I was going to call this post ‘Some Thoughts on Writing a Book that People Don’t Like’, but I thought that would be overstating it. It was prompted by a comment a friend posted about my book Summon Up The Blood on Facebook. In essence, he said that he enjoyed the book but there were aspects of it that he felt didn’t work for him and left him feeling uncomfortable. Specifically, he objected to the way I’d handled the discrepancy between attitudes towards homosexuality at the time of the book’s setting (1914) and modern attitudes.
Certainly, when I was writing it I was aware of a tension here and was uncomfortable myself about the subject matter and anxious about how best to handle it. But that discomfort seemed to be a reason for persevering.
In addition, the story had a momentum of its own. It told itself out and I wrote it down. To non-writers, that may sound like a cop out. But sympathetic writers reading this will – I hope – acknowledge that we are at the mercy of our ideas and the stories they spawn. We go where they lead us.
Of course, we have to make decisions along the way. Even once we’ve committed to a story, we’re not bound to include everything that occurs to us. And we are at liberty to hone and craft the raw material that our subconscious presents to us. To refine it, in other words.
And when we’ve written something, we’re certainly not obliged to publish it.
No book is ever perfect. Perhaps the best we can hope for, as writers, is to produce interesting mistakes. I’m not going to try and justify the decisions I made in writing that book. I do acknowledge that some people will react strongly to it. Booklist described it as ‘repellent’ – and that was in a positive (starred) review: “Mesmerizing, repellent, bizarre, intelligent, dark, provocative… utterly fascinating…”
The reviewer in the Historical Novel Society was more overtly disapproving, saying that the book had ‘a sordid flavor’, due, apparently, to my inability to rise above my subject matter. At the same time, the same reviewer did acknowledge that ‘[t]he early 20th century distaste for homosexuality that colors Quinn’s vocabulary is convincing’.
What’s certainly true is that I didn’t have to choose that subject matter. I didn’t have to write that book. I knew it would be a difficult subject to tackle and a difficult book to write. I knew that some people would find it shocking. Perhaps I was even more than a little shocked by it myself.
But it stands as a product of my imagination. I believe I have a duty to own up to it. To publish it and stand by it. Not necessarily to explain it, though.
In the words of the old adage, to publish and be damned.
As my Facebook friend, who is also a writer, acknowledged, every time we writers put something out there we put everything on the line.
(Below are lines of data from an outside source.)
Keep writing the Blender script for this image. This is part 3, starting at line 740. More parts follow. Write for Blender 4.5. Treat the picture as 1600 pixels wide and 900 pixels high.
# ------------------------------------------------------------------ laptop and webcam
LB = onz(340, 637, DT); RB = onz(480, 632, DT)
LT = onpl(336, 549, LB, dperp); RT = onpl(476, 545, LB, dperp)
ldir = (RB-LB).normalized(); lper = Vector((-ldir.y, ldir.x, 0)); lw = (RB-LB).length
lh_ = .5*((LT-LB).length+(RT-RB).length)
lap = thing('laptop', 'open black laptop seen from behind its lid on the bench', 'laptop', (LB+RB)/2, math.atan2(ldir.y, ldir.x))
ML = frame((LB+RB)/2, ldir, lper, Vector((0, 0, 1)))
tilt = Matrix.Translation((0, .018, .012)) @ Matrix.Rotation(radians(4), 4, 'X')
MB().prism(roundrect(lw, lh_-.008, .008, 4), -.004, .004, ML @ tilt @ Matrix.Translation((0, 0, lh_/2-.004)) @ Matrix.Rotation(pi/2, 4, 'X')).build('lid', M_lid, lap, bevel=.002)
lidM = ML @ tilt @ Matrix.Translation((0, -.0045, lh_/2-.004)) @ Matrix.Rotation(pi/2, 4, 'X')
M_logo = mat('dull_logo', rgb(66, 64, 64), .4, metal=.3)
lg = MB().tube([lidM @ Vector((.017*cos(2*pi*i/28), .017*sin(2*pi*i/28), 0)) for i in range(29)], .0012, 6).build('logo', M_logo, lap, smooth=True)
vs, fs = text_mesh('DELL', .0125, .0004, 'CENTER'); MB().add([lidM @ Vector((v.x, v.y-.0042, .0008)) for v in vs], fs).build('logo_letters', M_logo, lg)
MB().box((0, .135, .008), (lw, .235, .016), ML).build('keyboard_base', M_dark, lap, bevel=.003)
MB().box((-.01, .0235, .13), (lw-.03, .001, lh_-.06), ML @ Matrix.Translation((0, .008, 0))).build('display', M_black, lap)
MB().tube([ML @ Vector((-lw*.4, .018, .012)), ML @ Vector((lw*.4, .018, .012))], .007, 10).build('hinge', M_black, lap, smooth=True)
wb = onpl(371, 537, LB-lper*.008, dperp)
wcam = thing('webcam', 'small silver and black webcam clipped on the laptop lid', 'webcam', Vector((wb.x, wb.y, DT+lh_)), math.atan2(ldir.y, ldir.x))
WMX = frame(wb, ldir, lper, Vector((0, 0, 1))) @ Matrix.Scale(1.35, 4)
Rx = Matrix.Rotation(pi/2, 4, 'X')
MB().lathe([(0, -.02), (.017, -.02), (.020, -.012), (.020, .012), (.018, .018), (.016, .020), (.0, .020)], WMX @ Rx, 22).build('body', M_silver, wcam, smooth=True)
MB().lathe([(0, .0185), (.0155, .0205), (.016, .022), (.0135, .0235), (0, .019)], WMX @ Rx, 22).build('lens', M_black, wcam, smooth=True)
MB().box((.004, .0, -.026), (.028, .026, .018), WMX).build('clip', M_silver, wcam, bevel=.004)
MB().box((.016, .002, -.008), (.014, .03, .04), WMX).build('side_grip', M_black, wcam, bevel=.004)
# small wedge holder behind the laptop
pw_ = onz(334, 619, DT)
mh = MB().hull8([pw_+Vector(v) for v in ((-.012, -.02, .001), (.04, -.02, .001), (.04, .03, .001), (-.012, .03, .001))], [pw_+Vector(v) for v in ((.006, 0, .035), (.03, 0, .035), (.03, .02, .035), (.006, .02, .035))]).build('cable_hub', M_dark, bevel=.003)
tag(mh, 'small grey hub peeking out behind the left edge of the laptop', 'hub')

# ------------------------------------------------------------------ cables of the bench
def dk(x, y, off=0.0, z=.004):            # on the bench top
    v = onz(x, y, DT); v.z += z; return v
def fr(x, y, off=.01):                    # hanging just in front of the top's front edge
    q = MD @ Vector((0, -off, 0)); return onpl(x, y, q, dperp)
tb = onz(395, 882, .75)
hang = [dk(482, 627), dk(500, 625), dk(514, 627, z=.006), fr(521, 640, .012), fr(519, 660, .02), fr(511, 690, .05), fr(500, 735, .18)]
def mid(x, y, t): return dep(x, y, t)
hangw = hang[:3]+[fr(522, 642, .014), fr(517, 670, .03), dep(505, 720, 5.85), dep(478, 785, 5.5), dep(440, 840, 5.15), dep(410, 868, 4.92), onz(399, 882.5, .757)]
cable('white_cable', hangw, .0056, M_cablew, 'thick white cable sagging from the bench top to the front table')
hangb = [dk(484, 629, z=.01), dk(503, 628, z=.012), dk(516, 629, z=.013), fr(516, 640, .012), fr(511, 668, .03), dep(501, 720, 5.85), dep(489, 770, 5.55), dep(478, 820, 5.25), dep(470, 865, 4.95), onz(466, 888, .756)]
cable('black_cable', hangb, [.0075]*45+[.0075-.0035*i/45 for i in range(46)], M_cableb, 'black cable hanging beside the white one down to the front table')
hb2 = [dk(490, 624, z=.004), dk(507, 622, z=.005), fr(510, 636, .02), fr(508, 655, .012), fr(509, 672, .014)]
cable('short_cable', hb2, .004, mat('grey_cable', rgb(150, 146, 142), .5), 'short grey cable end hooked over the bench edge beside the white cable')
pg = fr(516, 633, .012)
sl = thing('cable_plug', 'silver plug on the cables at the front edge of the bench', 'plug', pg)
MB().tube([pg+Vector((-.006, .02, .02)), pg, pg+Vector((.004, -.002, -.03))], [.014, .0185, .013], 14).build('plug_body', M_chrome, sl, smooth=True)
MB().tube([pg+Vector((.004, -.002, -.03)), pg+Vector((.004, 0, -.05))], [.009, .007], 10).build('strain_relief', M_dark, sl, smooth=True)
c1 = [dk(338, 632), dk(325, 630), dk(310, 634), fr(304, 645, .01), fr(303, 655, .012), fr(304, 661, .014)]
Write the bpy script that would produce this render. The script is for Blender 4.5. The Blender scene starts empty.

When someone takes issue with what we’ve written, or an aspect of it, it can feel like a personal attack. But it isn’t.
In fact, I welcome every honest reaction to my work. I’d love to hear yours.
“…the best we can hope for, as writers, is to produce interesting mistakes.” Totally agree, Roger. And at some point, you just have to let it go. Then you spend the rest of your life wishing you’d refined it and honed it and polished it some more.
Thanks for the comment, Mike. I’m actually getting better at letting things go!